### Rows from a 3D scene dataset
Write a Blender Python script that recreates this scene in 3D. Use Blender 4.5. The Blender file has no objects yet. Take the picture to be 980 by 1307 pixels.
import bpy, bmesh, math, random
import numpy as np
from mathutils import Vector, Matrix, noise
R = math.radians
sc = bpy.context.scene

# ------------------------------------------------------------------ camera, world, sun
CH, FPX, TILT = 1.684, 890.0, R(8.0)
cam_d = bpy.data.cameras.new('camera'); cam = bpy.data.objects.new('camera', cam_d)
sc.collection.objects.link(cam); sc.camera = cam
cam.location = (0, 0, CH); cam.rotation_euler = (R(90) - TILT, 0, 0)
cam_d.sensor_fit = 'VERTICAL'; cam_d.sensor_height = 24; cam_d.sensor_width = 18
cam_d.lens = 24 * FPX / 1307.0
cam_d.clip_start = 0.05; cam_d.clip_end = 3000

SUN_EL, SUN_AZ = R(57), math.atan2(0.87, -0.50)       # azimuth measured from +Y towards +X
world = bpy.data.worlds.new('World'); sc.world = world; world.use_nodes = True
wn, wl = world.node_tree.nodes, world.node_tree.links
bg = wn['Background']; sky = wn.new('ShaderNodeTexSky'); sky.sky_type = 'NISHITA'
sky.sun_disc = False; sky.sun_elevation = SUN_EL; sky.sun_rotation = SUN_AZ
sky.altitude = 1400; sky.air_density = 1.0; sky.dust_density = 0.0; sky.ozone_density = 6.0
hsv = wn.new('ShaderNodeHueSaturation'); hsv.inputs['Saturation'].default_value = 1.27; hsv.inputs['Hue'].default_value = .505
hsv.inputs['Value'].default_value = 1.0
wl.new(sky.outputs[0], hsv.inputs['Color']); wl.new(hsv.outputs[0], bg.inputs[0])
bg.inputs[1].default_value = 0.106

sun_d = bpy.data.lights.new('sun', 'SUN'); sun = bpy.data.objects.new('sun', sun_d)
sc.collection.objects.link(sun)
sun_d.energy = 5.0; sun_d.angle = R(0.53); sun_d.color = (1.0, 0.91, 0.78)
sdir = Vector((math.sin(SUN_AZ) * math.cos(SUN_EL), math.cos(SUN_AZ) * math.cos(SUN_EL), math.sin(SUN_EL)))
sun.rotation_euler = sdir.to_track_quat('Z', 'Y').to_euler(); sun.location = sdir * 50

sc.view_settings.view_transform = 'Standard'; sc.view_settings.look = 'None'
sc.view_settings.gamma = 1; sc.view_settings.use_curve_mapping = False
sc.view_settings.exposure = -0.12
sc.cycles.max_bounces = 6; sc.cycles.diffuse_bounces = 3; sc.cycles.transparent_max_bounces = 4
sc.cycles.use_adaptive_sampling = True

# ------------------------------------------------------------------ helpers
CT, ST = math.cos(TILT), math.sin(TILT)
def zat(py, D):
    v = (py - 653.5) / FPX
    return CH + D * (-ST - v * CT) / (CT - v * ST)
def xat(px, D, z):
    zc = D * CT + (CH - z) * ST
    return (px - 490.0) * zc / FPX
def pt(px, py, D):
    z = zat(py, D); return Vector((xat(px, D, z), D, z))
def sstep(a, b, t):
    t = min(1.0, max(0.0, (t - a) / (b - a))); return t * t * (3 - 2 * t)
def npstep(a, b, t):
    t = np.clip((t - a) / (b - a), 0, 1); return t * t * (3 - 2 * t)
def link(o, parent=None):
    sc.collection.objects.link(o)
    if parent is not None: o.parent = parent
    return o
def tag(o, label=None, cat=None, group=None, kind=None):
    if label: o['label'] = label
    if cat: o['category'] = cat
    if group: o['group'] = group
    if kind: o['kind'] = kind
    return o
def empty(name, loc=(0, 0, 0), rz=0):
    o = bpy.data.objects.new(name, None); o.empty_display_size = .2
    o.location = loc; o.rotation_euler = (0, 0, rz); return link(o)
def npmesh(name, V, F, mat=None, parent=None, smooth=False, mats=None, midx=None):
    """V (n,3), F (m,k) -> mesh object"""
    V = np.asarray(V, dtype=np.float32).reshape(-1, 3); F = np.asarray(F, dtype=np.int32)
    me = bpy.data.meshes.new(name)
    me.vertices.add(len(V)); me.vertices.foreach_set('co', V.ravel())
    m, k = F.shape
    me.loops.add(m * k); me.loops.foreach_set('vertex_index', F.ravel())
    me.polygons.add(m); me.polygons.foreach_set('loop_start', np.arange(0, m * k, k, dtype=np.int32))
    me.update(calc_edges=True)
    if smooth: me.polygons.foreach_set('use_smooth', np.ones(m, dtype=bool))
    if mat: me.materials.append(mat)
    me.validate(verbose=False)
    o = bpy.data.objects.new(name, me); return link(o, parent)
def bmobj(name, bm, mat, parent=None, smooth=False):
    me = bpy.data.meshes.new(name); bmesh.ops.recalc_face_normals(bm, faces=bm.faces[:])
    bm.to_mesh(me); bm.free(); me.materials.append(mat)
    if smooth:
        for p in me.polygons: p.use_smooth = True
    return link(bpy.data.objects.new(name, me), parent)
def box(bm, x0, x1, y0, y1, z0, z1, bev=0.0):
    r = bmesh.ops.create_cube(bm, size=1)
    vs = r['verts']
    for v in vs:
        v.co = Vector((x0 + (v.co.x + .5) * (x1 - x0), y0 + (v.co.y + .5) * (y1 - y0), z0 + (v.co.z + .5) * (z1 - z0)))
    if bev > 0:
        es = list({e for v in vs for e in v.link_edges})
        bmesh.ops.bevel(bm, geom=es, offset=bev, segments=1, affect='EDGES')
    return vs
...
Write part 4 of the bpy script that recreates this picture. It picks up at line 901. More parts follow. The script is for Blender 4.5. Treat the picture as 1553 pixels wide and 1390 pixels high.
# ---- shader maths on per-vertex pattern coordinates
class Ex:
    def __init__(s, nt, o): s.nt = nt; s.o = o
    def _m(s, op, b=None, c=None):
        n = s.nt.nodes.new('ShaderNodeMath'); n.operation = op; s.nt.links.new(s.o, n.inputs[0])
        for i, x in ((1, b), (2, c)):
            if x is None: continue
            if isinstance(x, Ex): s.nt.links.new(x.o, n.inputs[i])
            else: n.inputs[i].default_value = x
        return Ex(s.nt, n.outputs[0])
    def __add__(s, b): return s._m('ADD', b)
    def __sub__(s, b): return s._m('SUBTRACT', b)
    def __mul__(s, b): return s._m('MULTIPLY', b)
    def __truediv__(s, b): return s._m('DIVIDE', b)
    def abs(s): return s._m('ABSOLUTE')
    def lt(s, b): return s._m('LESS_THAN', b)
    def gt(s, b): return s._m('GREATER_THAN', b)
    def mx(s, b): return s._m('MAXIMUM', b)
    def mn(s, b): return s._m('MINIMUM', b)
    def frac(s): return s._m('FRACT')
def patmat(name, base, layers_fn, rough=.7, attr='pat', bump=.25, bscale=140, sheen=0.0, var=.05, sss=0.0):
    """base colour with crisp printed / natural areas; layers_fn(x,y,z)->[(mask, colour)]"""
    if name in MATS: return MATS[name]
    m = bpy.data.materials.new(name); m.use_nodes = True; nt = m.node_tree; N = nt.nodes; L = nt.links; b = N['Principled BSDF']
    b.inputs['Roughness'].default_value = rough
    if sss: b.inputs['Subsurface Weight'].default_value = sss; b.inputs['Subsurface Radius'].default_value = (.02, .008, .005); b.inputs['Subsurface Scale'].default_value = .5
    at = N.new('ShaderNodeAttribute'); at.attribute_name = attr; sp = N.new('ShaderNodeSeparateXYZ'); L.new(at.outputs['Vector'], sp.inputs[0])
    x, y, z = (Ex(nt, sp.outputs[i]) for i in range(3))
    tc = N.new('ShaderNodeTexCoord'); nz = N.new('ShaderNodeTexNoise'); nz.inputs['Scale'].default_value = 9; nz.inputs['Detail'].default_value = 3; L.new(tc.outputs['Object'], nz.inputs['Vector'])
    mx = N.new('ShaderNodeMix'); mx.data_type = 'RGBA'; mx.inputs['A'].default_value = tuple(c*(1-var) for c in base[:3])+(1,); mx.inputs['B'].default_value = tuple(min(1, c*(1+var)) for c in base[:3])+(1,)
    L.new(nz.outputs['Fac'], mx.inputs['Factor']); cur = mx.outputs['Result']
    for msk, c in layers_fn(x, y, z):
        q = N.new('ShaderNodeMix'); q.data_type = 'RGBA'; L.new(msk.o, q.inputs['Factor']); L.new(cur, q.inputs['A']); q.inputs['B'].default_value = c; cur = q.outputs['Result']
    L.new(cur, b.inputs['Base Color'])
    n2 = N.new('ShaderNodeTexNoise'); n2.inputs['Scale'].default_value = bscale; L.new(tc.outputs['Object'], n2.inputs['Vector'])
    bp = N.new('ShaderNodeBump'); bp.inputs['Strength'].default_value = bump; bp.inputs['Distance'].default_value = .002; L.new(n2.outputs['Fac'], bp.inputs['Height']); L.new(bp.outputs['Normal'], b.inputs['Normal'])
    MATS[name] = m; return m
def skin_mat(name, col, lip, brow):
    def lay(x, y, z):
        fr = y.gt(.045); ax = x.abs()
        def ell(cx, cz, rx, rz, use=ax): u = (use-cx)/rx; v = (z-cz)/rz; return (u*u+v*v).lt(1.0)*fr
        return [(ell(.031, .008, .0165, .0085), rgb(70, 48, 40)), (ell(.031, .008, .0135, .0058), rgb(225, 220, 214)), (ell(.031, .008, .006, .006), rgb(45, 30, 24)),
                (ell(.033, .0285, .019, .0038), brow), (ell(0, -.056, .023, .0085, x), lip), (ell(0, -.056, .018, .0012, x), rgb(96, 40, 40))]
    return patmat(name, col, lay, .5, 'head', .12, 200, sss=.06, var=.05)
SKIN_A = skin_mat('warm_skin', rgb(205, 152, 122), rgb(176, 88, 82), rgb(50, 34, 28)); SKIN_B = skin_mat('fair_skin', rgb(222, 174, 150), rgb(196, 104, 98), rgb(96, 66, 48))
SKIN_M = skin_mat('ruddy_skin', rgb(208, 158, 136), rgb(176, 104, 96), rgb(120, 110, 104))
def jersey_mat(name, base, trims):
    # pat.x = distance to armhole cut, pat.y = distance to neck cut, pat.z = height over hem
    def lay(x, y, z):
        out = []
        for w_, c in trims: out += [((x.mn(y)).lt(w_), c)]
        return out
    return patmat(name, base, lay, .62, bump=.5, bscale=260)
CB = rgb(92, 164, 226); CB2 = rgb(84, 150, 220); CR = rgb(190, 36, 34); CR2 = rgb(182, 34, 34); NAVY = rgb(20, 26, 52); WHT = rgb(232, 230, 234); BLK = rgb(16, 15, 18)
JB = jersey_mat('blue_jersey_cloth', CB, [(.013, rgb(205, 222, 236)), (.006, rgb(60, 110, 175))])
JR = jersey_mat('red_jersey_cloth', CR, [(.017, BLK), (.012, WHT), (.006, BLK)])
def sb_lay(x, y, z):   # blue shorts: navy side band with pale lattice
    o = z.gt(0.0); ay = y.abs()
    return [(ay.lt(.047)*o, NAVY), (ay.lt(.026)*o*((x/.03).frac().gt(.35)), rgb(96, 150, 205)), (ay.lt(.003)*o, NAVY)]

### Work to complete
Begin with the line containing "Write a Blender" and end with the line containing "sc = bpy.context.scene"; repeat every line from start to finish exactly, and nothing outside them.

### Final answer
Write a Blender Python script that recreates this scene in 3D. Use Blender 4.5. The Blender file has no objects yet. Take the picture to be 980 by 1307 pixels.
import bpy, bmesh, math, random
import numpy as np
from mathutils import Vector, Matrix, noise
R = math.radians
sc = bpy.context.scene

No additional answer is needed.